Exercise brief - Copy down all of the data underneath, exactly as shown.

--

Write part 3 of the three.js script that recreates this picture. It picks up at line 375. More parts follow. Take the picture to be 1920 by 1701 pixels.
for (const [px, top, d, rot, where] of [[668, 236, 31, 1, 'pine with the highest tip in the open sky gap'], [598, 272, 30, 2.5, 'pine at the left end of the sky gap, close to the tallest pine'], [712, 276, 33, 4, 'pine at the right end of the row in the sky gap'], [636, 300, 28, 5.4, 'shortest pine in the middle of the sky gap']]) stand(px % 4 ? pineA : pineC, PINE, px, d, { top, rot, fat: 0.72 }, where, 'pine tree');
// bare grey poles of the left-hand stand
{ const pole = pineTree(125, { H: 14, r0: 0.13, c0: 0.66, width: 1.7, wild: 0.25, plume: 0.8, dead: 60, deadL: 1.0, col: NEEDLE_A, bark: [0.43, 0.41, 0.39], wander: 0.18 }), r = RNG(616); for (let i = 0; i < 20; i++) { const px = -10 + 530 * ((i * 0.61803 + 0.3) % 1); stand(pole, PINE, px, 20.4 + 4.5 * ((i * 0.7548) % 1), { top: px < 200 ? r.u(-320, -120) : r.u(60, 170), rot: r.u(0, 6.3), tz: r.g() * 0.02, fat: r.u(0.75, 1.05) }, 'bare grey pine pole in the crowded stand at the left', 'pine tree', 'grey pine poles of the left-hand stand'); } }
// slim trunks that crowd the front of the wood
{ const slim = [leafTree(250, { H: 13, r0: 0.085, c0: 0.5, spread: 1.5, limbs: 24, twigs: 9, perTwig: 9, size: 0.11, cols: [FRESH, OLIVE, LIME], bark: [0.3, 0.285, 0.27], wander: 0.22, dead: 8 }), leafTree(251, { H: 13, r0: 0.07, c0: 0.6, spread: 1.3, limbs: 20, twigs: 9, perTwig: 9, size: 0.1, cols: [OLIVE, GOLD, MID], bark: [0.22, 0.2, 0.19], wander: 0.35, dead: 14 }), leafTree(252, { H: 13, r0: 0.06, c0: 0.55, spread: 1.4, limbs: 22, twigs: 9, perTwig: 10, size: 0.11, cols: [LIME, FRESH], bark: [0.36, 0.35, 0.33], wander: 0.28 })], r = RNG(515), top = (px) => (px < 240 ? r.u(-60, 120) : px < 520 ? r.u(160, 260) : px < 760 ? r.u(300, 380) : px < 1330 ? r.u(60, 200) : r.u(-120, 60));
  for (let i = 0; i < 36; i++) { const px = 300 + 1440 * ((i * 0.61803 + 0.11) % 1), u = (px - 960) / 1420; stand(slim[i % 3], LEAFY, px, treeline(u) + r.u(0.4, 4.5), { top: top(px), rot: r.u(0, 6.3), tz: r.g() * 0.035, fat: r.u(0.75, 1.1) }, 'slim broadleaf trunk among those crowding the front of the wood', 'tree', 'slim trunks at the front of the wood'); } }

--

Completed task -
Write part 3 of the three.js script that recreates this picture. It picks up at line 375. More parts follow. Take the picture to be 1920 by 1701 pixels.
for (const [px, top, d, rot, where] of [[668, 236, 31, 1, 'pine with the highest tip in the open sky gap'], [598, 272, 30, 2.5, 'pine at the left end of the sky gap, close to the tallest pine'], [712, 276, 33, 4, 'pine at the right end of the row in the sky gap'], [636, 300, 28, 5.4, 'shortest pine in the middle of the sky gap']]) stand(px % 4 ? pineA : pineC, PINE, px, d, { top, rot, fat: 0.72 }, where, 'pine tree');
// bare grey poles of the left-hand stand
{ const pole = pineTree(125, { H: 14, r0: 0.13, c0: 0.66, width: 1.7, wild: 0.25, plume: 0.8, dead: 60, deadL: 1.0, col: NEEDLE_A, bark: [0.43, 0.41, 0.39], wander: 0.18 }), r = RNG(616); for (let i = 0; i < 20; i++) { const px = -10 + 530 * ((i * 0.61803 + 0.3) % 1); stand(pole, PINE, px, 20.4 + 4.5 * ((i * 0.7548) % 1), { top: px < 200 ? r.u(-320, -120) : r.u(60, 170), rot: r.u(0, 6.3), tz: r.g() * 0.02, fat: r.u(0.75, 1.05) }, 'bare grey pine pole in the crowded stand at the left', 'pine tree', 'grey pine poles of the left-hand stand'); } }
// slim trunks that crowd the front of the wood
{ const slim = [leafTree(250, { H: 13, r0: 0.085, c0: 0.5, spread: 1.5, limbs: 24, twigs: 9, perTwig: 9, size: 0.11, cols: [FRESH, OLIVE, LIME], bark: [0.3, 0.285, 0.27], wander: 0.22, dead: 8 }), leafTree(251, { H: 13, r0: 0.07, c0: 0.6, spread: 1.3, limbs: 20, twigs: 9, perTwig: 9, size: 0.1, cols: [OLIVE, GOLD, MID], bark: [0.22, 0.2, 0.19], wander: 0.35, dead: 14 }), leafTree(252, { H: 13, r0: 0.06, c0: 0.55, spread: 1.4, limbs: 22, twigs: 9, perTwig: 10, size: 0.11, cols: [LIME, FRESH], bark: [0.36, 0.35, 0.33], wander: 0.28 })], r = RNG(515), top = (px) => (px < 240 ? r.u(-60, 120) : px < 520 ? r.u(160, 260) : px < 760 ? r.u(300, 380) : px < 1330 ? r.u(60, 200) : r.u(-120, 60));
  for (let i = 0; i < 36; i++) { const px = 300 + 1440 * ((i * 0.61803 + 0.11) % 1), u = (px - 960) / 1420; stand(slim[i % 3], LEAFY, px, treeline(u) + r.u(0.4, 4.5), { top: top(px), rot: r.u(0, 6.3), tz: r.g() * 0.035, fat: r.u(0.75, 1.1) }, 'slim broadleaf trunk among those crowding the front of the wood', 'tree', 'slim trunks at the front of the wood'); } }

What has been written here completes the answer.